I think the term came from albums that blew people's minds as they were not expecting them from band that had created a path from which the "concept album" took a might turn from.

Sgt Peppers and Tommy are the 2 most mentioned.

Sgt Pepper came out after "Revolver" and Tommy came out after "The Who Sell Out,' an album I've actually never heard to be honest.

Small Beatles fan, (loved Revolver), bigger Who fan, (I still think "Who's Next" is one of the best rock albums ever).
 
I've always been a "shuffle" listener. Lots of music in my queue, always randomly played.

Except, Pink Floyd's 'The wall', 'A momentary lapse of reason' and 'the division bell'. And Tool's 'Stinkfist'

Those albums are still ones that I'll play them start to finish pretty much every time I listen to them.
 
Sgt Pepper came out after "Revolver" and Tommy came out after "The Who Sell Out,' an album I've actually never heard to be honest.
The Who Sell Out was totally a concept album. As were Tommy & Quadrophenia.
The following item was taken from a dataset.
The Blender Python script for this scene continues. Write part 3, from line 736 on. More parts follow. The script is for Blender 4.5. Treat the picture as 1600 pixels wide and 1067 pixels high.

All of Halsey's studio albums have been concept albums too, each with a unifying theme.
 
Small Beatles fan, (loved Revolver), bigger Who fan, (I still think "Who's Next" is one of the best rock albums ever).
Ditto on all that.

I was probably a bigger The Police fan than fan of either of those two. But The Police never had a studio album I enjoyed without skipping songs. They had 3 extraordinary musicians, including a brilliant song writer. But the albums always included songs by the other guys. Their only album I enjoy cover to cover is Certifiable, the live album from their 2007 reunion tour.
 
TylerW - "For myself, I've always used it when an album is used to tell a narrative story from the first song to the last song - or perhaps also when every song on an album is tied to a singular theme."

Bat Out Of Hell
 
Ditto on all that.

I was probably a bigger The Police fan than fan of either of those two. But The Police never had a studio album I enjoyed without skipping songs. They had 3 extraordinary musicians, including a brilliant song writer. But the albums always included songs by the other guys. Their only album I enjoy cover to cover is Certifiable, the live album from their 2007 reunion tour.

Saw them live in Miami in 1982 or thereabouts.

Great concert as you might imagine.
 
I posted on Facebook asking friends what 2022 albums they'd been listening to, and the response was mostly "who listens to albums anymore?"

Do you search for albums you can enjoy without skipping songs?

Do you appreciate artists who can make good album with a flow or theme or some connection between songs?

Or is it only me?

Yes, when I buy a CD, I listen to the whole thing.

:D
 
All the above are great ‘concept’ albums as described. Sometimes like one song and sometimes an album, it depends. Random others: Neil Young-Greendale, new one from Tedeschi Trucks- I am the Moon and this from Bela along with his new Bluegrass Heart.